Material provided:
* Start *
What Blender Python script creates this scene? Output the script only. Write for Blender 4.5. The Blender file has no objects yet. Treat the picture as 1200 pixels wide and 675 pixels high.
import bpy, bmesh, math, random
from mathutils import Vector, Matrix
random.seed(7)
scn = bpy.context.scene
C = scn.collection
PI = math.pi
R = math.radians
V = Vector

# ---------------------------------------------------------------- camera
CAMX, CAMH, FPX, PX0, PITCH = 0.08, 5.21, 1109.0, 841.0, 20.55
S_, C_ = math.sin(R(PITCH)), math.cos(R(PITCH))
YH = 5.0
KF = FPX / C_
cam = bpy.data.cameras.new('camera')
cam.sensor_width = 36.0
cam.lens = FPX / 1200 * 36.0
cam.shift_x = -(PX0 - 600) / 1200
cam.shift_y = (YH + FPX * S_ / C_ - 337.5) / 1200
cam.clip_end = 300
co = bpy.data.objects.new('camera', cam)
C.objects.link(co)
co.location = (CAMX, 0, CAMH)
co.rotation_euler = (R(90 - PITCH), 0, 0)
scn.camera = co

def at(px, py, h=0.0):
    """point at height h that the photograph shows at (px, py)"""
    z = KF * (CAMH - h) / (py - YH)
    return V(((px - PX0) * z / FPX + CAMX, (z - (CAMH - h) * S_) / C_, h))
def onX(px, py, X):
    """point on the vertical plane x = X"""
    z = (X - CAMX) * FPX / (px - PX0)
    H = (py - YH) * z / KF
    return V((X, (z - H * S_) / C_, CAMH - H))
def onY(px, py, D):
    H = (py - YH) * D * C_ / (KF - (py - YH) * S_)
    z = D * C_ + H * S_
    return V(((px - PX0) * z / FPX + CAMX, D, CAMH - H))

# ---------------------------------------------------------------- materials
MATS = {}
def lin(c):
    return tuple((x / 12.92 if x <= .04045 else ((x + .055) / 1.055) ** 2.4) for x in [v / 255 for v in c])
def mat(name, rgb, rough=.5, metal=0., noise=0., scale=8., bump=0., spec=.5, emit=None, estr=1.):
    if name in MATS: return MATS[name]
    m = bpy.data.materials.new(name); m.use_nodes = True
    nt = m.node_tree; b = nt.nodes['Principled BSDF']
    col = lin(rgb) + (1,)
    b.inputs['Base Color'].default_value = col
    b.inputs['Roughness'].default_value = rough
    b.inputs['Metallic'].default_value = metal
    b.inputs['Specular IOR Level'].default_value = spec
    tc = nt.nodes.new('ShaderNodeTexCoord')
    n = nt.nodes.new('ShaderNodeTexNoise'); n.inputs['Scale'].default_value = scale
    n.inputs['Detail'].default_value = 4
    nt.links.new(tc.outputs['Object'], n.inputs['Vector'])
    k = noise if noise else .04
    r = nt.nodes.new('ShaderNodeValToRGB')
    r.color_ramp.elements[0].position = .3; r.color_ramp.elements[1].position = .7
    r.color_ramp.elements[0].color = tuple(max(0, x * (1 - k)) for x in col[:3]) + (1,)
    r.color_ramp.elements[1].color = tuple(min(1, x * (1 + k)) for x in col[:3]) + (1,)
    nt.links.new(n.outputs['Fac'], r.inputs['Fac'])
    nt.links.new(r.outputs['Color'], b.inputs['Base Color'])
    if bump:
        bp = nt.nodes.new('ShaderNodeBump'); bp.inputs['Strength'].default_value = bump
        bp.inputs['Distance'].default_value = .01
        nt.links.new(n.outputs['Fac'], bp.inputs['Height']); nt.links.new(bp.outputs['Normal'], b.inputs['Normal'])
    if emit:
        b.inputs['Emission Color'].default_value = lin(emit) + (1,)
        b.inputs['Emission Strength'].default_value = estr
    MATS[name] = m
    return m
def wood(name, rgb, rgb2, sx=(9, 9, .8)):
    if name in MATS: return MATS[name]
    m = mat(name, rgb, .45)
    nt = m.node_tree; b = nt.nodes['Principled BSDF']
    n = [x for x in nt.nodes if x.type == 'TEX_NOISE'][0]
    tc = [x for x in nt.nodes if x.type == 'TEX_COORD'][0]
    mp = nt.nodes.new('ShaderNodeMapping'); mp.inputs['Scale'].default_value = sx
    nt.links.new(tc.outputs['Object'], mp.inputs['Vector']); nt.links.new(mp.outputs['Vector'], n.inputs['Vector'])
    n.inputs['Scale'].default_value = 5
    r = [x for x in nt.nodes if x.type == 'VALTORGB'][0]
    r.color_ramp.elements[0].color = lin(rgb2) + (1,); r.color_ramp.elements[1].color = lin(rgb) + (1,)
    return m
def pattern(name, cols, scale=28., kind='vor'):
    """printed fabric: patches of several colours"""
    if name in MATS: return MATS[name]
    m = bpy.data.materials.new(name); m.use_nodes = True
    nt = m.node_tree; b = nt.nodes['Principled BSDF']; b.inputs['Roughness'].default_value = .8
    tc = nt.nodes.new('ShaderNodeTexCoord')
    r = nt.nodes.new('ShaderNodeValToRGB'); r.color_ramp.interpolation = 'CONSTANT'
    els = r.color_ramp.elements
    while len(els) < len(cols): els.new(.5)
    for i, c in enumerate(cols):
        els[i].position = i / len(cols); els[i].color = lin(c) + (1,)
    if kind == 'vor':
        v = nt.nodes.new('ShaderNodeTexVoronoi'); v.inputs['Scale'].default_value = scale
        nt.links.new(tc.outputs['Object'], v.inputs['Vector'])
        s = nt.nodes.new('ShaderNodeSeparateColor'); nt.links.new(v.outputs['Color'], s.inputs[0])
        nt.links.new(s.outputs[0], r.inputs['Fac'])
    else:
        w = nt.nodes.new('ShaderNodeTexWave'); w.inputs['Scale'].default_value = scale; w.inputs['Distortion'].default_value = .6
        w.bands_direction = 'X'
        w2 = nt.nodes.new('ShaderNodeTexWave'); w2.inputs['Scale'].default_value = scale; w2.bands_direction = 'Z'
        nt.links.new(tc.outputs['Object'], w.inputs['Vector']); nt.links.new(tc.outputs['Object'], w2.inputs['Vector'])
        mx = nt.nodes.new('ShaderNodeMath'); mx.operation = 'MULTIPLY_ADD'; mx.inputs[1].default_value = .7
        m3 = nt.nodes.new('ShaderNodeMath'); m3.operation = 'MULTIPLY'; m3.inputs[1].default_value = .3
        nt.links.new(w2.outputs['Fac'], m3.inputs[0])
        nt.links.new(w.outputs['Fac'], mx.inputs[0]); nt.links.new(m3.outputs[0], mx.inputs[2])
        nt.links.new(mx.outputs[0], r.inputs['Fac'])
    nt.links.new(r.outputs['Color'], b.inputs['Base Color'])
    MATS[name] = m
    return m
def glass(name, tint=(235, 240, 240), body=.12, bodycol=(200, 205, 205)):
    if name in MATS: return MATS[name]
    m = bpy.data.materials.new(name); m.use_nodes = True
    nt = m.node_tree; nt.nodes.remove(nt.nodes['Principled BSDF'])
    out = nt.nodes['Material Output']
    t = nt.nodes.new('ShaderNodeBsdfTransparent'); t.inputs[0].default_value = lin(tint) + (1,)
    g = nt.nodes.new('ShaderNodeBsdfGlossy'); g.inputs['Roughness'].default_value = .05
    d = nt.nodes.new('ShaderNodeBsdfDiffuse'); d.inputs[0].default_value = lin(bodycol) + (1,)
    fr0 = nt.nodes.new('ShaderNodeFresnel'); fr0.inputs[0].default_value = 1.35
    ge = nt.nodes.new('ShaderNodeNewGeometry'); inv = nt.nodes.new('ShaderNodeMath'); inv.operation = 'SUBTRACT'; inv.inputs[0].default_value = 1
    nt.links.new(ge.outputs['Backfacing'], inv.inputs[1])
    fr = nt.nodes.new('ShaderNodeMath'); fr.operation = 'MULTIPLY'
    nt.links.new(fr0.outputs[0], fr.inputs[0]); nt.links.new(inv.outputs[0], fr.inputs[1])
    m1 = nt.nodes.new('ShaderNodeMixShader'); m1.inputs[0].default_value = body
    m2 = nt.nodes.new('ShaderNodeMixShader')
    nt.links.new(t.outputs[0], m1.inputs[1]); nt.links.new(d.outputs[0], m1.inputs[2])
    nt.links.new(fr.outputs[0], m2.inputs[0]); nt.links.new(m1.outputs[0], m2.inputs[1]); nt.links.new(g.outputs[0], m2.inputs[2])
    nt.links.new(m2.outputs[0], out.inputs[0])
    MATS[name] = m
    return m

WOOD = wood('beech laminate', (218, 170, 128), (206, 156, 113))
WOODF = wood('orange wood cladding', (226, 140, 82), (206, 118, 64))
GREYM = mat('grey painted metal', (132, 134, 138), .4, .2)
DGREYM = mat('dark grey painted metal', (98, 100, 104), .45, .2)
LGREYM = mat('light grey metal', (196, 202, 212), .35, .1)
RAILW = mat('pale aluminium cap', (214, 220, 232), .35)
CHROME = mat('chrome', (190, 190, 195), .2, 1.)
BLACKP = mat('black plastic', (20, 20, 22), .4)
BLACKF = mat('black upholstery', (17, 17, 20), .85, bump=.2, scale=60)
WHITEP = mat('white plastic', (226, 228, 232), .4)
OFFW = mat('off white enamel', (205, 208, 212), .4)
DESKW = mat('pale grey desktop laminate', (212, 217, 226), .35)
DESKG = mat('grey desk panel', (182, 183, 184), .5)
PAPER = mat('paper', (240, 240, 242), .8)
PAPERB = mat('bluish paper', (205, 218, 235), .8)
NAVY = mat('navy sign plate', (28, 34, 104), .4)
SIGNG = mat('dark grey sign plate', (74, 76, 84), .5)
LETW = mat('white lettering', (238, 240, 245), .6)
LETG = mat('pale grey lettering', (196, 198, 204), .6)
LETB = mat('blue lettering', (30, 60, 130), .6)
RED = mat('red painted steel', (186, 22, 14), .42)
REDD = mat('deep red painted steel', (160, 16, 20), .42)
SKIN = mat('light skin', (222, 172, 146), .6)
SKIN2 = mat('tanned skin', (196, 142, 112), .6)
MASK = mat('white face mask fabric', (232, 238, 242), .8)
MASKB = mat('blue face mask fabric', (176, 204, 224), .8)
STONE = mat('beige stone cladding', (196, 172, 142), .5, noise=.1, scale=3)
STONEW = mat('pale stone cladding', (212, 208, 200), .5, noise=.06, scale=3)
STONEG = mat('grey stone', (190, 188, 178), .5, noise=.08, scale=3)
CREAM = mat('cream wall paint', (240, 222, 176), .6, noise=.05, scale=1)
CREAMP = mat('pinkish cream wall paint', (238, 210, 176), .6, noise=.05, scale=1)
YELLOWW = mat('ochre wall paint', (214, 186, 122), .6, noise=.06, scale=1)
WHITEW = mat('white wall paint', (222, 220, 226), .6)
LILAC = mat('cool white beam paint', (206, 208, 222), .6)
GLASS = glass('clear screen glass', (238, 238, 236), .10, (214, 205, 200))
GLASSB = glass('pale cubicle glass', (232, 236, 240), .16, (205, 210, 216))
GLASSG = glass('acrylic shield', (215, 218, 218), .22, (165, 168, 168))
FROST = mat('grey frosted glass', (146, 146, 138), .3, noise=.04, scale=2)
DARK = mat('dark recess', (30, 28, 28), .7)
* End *
Task prompt:
Without changing anything, quote the lines from the top of the data to the line that contains "scn.camera = co", including that line.

Output below:
What Blender Python script creates this scene? Output the script only. Write for Blender 4.5. The Blender file has no objects yet. Treat the picture as 1200 pixels wide and 675 pixels high.
import bpy, bmesh, math, random
from mathutils import Vector, Matrix
random.seed(7)
scn = bpy.context.scene
C = scn.collection
PI = math.pi
R = math.radians
V = Vector

# ---------------------------------------------------------------- camera
CAMX, CAMH, FPX, PX0, PITCH = 0.08, 5.21, 1109.0, 841.0, 20.55
S_, C_ = math.sin(R(PITCH)), math.cos(R(PITCH))
YH = 5.0
KF = FPX / C_
cam = bpy.data.cameras.new('camera')
cam.sensor_width = 36.0
cam.lens = FPX / 1200 * 36.0
cam.shift_x = -(PX0 - 600) / 1200
cam.shift_y = (YH + FPX * S_ / C_ - 337.5) / 1200
cam.clip_end = 300
co = bpy.data.objects.new('camera', cam)
C.objects.link(co)
co.location = (CAMX, 0, CAMH)
co.rotation_euler = (R(90 - PITCH), 0, 0)
scn.camera = co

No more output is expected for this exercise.